Entries:
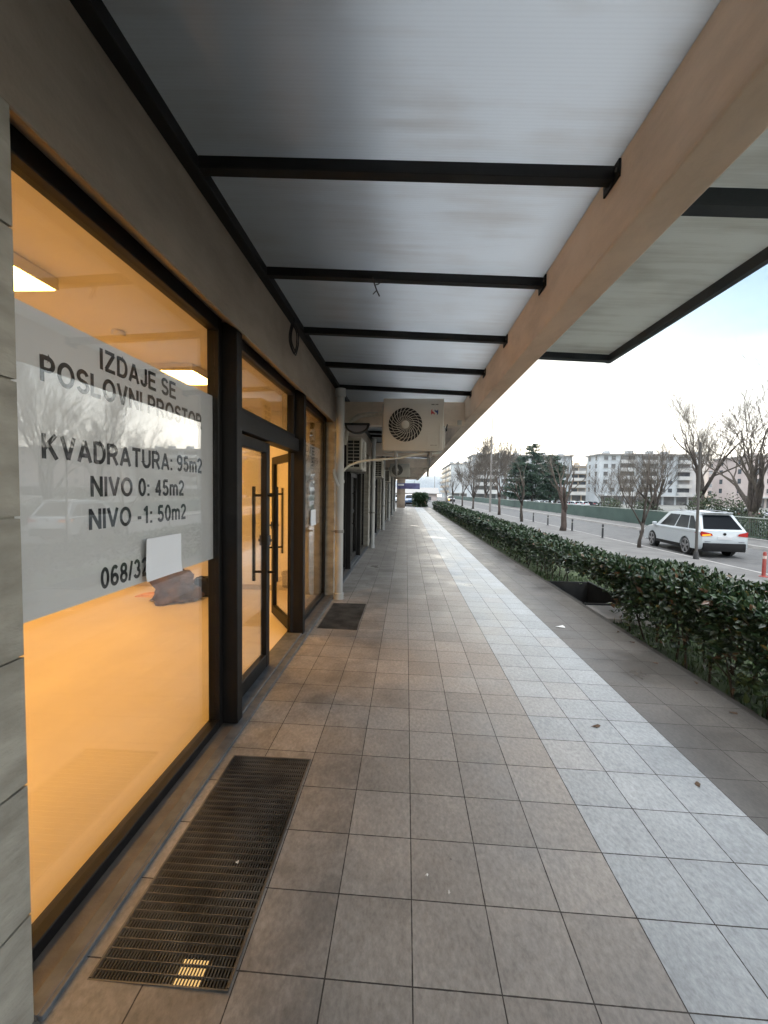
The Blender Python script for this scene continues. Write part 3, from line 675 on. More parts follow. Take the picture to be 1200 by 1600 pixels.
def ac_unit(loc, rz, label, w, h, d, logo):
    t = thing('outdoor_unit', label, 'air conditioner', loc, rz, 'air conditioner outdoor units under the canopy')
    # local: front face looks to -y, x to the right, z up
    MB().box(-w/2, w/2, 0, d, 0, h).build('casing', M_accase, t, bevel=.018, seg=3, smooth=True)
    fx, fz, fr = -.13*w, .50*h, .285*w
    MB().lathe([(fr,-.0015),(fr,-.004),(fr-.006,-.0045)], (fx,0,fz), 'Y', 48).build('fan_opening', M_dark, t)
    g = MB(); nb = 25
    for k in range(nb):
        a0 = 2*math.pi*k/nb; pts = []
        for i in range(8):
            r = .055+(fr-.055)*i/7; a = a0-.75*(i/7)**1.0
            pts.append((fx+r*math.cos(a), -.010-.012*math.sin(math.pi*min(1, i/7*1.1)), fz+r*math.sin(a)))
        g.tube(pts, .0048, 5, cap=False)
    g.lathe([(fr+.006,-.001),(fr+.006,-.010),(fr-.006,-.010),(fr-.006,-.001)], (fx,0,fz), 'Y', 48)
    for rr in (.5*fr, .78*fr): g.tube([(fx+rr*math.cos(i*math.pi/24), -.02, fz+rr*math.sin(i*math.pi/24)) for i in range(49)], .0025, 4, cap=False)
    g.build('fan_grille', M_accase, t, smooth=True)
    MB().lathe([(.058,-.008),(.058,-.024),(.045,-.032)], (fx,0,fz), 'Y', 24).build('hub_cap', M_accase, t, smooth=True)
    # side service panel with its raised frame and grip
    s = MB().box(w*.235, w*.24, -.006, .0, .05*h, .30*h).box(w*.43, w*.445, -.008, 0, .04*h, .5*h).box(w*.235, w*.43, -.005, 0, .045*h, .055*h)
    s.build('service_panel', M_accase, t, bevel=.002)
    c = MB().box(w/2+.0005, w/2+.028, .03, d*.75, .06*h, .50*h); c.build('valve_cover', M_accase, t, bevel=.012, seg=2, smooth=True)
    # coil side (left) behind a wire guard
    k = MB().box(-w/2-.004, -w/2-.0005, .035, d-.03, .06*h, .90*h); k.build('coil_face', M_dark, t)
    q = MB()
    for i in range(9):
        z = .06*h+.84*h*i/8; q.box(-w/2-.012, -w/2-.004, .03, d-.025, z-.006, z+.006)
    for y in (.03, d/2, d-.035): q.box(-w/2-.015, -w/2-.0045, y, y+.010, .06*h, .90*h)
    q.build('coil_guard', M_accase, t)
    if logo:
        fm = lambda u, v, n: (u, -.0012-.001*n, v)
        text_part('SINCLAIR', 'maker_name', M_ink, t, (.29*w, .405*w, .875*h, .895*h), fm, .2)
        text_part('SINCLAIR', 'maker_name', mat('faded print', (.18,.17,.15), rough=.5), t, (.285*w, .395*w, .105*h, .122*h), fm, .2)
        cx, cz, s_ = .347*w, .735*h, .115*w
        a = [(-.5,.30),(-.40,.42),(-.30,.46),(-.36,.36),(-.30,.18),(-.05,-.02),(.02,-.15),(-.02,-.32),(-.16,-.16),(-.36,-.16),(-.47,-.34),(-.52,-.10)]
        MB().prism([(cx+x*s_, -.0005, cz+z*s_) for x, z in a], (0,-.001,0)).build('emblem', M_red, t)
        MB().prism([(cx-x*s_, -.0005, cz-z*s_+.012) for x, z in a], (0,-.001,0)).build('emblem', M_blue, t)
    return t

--

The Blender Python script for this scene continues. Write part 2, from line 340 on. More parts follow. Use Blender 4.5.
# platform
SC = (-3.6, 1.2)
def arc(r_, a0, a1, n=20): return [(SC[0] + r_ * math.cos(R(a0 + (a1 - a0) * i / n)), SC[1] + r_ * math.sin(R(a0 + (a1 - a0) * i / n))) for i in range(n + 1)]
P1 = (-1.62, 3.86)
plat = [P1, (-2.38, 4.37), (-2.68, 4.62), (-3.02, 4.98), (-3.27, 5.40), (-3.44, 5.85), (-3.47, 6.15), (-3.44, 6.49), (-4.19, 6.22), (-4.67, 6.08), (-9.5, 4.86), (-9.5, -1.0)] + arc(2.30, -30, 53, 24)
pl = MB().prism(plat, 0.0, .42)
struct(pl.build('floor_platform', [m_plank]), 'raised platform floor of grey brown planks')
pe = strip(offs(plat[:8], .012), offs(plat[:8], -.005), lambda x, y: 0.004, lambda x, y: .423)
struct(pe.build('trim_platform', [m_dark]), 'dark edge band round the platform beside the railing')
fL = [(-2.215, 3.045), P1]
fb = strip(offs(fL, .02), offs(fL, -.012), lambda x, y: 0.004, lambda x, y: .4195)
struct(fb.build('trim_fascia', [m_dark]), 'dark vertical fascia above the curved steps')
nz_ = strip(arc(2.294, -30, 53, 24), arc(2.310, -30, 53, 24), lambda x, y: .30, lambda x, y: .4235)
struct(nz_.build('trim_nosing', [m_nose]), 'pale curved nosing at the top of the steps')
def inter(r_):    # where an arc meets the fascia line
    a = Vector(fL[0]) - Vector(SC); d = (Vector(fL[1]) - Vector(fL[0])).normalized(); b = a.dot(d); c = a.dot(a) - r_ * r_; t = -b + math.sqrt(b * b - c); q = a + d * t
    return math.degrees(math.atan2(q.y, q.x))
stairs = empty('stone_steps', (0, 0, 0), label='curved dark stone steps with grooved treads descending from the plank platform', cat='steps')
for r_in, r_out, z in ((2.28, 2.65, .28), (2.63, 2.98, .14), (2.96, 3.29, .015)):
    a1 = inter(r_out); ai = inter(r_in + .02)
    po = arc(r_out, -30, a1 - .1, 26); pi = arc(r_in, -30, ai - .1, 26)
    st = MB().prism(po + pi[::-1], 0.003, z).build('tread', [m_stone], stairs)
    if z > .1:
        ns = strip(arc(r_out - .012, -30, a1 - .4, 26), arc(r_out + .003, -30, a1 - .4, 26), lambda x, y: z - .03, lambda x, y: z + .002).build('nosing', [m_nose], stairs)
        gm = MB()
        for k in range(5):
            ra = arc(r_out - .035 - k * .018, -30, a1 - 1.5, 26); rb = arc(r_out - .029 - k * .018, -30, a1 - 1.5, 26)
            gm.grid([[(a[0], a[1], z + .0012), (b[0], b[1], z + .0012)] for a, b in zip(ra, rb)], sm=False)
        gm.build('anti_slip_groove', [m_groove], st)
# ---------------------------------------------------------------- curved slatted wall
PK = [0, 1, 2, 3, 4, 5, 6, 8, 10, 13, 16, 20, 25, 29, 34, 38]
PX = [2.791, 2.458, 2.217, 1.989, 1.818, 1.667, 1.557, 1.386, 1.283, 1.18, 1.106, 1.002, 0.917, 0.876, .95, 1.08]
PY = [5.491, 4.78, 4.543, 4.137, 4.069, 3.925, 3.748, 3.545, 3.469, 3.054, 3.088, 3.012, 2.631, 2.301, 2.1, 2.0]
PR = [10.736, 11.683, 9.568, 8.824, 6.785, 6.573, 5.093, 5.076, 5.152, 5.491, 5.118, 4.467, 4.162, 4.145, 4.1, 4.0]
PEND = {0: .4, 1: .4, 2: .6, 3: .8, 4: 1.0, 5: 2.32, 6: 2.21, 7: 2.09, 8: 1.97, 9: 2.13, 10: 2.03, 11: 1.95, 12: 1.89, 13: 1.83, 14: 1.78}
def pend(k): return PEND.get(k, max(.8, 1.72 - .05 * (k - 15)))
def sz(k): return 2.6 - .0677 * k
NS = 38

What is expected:
Only a number is wanted: how many lines of the material include the word "parts".

Finished answer:
2